In Zimbabwe, 1988, the travelled ones know what goes on in the Soviet Union and China, the communist world to which, in theory, they belong, and will discuss it all with sophistication and worldly wisdom. But the ordinary citizens know nothing. Privilege in our world often resides in this: that people have information. Did anyone plan this? Of course not. It just happened, this mental tyranny; and it is perpetuated by Stalinist woodenheads who are fighting to hold their places in the seats of high learning, for they would not get jobs anywhere else. They are infinitely skilled in political intrigue and infinitely unscrupulous. The decent and informed people in their departments succumb to despair, and take their skills elsewhere, when they can, because their energies have to go not on teaching, but on trying to maintain a position against colleagues they despise, but cannot ignore.

Meanwhile, in schools all over Zimbabwe children dream of the distant shores of learning, in the University of Zimbabwe, which they probably will never reach because they are not clever enough.

Research into the workings of the mind shows that a percentage of people are incapable of changing their minds, no matter what the evidence. If they have been imprinted at some point in their lives with, let’s say, the information that all cats are black, then for ever after they will say all cats are black, even if white cats are paraded before them with labels saying White Cats.

This is hard to believe–unless you see it. Most of us by now have seen it…for instance, there was a young woman brought up in the top echelons of the Communist Party of East Germany, and knew it all from the inside, who then was for seven years at the Moscow University; she married an Englishman, and lived at an English university. Knowing all about communism, she was not a communist, but would have been happy to discuss what she knew. But left-wing circles in the university refused to have anything to do with her. She was a reactionary, a fascist; she was probably CIA.

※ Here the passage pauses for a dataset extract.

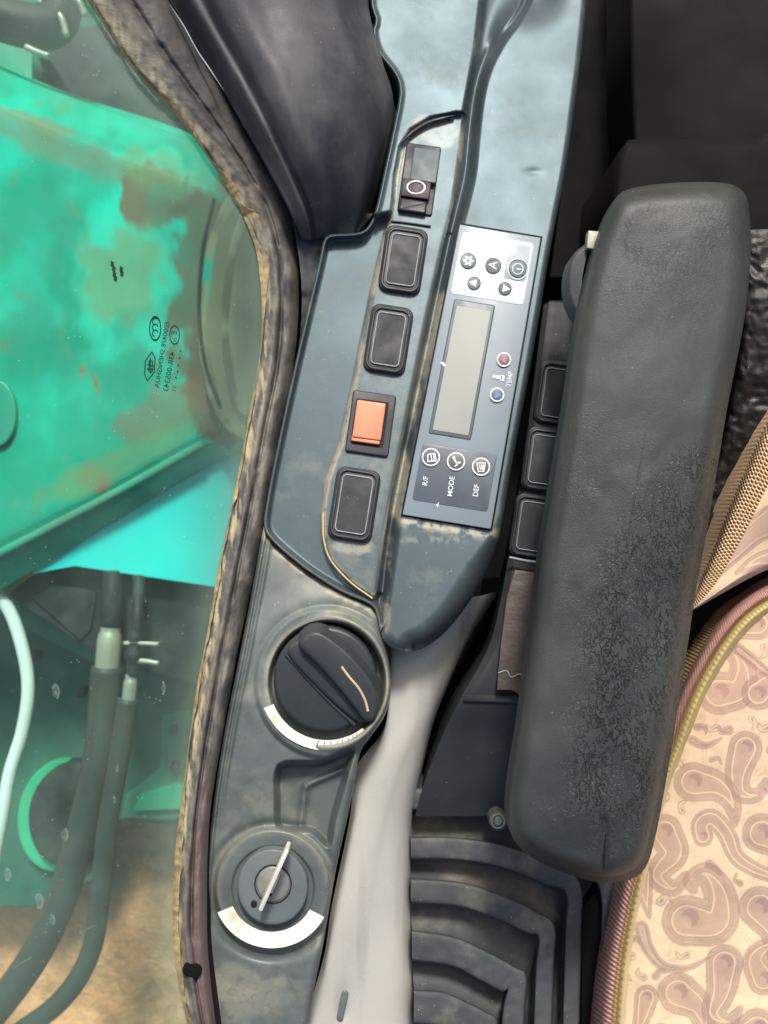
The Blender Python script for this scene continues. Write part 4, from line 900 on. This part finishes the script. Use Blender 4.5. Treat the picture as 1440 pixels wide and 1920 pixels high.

‘Mugabe ought to do something about it.’

‘What, precisely?’

‘Well, he could make a speech of some kind.’

‘But he is a marxist. And the revelations of the Gorbachev era didn’t emerge in a single speech, they unfolded over months and years, people had time to get used to them.’

‘Then he should instruct the newspapers…’

‘But we don’t approve of him instructing newspapers, do we?’

‘Then he shouldn’t discourage lively and critical editors.’

‘How do we know
he
does.’

Oh surely it can’t be Mugabe himself: Mugabe is
of course
on the side of the good, which in this case means the availability of information. Conversations can go on for a whole evening where it is assumed that Mugabe has been misinformed: he is surrounded by yes-men and they don’t tell him the truth.

Someone remarks that every leader that arises anywhere is assumed–in the West, particularly in Britain–to be a giant of liberal democracy. If Ghengis Khan appeared now in no time the London leader-writers would be reassuring us that he liked Western films, subscribed to the
Guardian
, supported Amnesty International, had a wry sense of humour.

We–that is, Europeans, people with an experience of democracy as practised in Europe–assume the countries we colonized were taught democracy. In Southern Rhodesia a lively democracy was enjoyed by the whites, but was never extended to the blacks who experienced only various forms of repression under the whites. Why then should they not have turned to communism?